Se a ideia for ter uma vaga noção acerca do que estamos a falar, então Wikipedia pode ajudar, lembrando sempre a falta de “profundidade” (perfeitamente compreensível no caso duma enciclopédia) e sem nunca esquecer a linha de pensamento que constitui toda a base do projecto Wikipedia e que condiciona a redação dos artigos.

Wikipedia é também útil para entender qual o ponto de vista das classes dominantes sobre inúmeros assuntos. Este é um aspecto que não devemos desconsiderar: um bom e útil exercício é pegar numa afirmação de Wikipedia, torna-la negativa e procurar os resultados com um motor de pesquisa.

Wikipedia é moderadamente útil para obter noções simples, factuais (por exemplo: “qual o número de habitantes de Portugal?”), lembrando todavia que muitas vezes não é devidamente actualizada: melhor neste aspecto The World Factbook da CIA.
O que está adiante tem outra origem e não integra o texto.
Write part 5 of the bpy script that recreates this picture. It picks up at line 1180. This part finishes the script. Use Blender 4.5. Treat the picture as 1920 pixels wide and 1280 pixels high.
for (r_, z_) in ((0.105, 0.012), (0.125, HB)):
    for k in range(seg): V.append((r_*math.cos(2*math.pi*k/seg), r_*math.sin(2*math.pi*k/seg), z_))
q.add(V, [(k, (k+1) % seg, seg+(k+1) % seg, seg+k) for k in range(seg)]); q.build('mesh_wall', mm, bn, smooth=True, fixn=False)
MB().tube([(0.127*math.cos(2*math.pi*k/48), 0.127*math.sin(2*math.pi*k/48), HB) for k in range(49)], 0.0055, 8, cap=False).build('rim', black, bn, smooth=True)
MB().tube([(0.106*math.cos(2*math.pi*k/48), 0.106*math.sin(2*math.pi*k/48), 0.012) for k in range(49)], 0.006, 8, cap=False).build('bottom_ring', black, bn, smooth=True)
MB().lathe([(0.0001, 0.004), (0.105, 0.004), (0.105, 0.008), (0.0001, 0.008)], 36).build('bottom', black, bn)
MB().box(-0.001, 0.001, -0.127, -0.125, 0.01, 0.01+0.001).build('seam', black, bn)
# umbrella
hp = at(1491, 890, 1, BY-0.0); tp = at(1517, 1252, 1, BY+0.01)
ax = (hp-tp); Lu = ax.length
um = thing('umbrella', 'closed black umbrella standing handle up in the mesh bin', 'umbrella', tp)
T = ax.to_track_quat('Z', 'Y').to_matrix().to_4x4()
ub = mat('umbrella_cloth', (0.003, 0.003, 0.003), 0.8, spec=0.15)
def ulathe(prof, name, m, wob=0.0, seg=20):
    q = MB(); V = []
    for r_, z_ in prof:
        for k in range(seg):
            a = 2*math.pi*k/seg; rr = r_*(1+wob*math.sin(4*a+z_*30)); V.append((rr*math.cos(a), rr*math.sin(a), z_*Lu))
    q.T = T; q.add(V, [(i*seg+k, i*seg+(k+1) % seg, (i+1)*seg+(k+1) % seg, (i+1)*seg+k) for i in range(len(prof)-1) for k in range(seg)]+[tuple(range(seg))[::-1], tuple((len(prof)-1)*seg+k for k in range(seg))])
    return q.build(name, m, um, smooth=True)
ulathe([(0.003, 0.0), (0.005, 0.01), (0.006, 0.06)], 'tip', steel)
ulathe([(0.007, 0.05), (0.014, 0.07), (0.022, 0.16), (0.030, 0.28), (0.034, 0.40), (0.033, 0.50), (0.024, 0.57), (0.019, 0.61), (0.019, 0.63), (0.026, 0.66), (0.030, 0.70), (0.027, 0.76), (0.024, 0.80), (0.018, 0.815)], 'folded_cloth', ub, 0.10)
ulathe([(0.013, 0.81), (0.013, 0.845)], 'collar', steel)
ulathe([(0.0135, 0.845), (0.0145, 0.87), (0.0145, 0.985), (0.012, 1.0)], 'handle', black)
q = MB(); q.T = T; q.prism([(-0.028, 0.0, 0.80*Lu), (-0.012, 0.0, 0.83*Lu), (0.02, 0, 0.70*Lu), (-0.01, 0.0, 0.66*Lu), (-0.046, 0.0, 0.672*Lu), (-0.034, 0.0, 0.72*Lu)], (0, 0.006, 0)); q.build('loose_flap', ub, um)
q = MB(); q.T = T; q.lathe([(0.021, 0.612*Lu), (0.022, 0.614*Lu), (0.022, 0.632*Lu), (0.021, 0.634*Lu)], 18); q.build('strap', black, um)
Wikipedia é inútil e prejudicial no caso de opiniões, artigos de carácter histórico, visões alternativas da realidade e qualquer teoria que não esteja em linha com os dogmas da ciência oficial e da narrativa ocidental.

 

Ipse dixit.

Relacionados:

Fontes: Craig Murray, BBC, WikiMedia Annual Report 2016-2017

3 Replies to “Porque Wikipedia não é de confiança”

  1. É uma história dominante à mão, uma interpretação dominante à mão, às vezes com opiniões ligeiramente diferentes, de um país para outro, mas principalmente define o que é bom questionar e o que convém pensar ao contrário…em todo caso duvidar. Vista assim serve, mas a sua contribuição ao desconhecimento e a mentira é ser considerada pela maioria como A enciclopédia à mão para tudo.

  2. A única coisa que a propaganda dos segmentos dominantes não edita é o futuro…
    A Wikipédia tem algumas brechas. Cruzando informações de versões diferentes vc consegue identificar muitas coisas.
    Quanto a ser sintética, os currículos escolares/acadêmicos não são diferentes, exceto em temáticas que não comprometem a mentalidade burguesa em formação do futuro bom e leal servo…
    Estou envolvido com pesquisas sobre as relações históricas entre a cooptação da inteligência e processos literalmente conspiratórios que envolvem dominação e poder.

    1. Exato! E o que é uma coisa numa língua é outra literalmente diferente, às vezes o oposto na outra.
      Mas até o google maps é engraçado, use uma vpn ou outro meio e até as fronteiras mudam exemplo a expimentar a zona da Caxemira em hindi, urdu (Paquistão) ou mandarim com um ip*falso de lá. Esse é o mais óbvio mas tem mais.
      É exprimentar e ver os resultados.
      Ou para o Chaplin Israel em farsi, árabe*escolher bem, tipo Síria ou até ocidentais/orientais e aqulo muda ou até desaparece.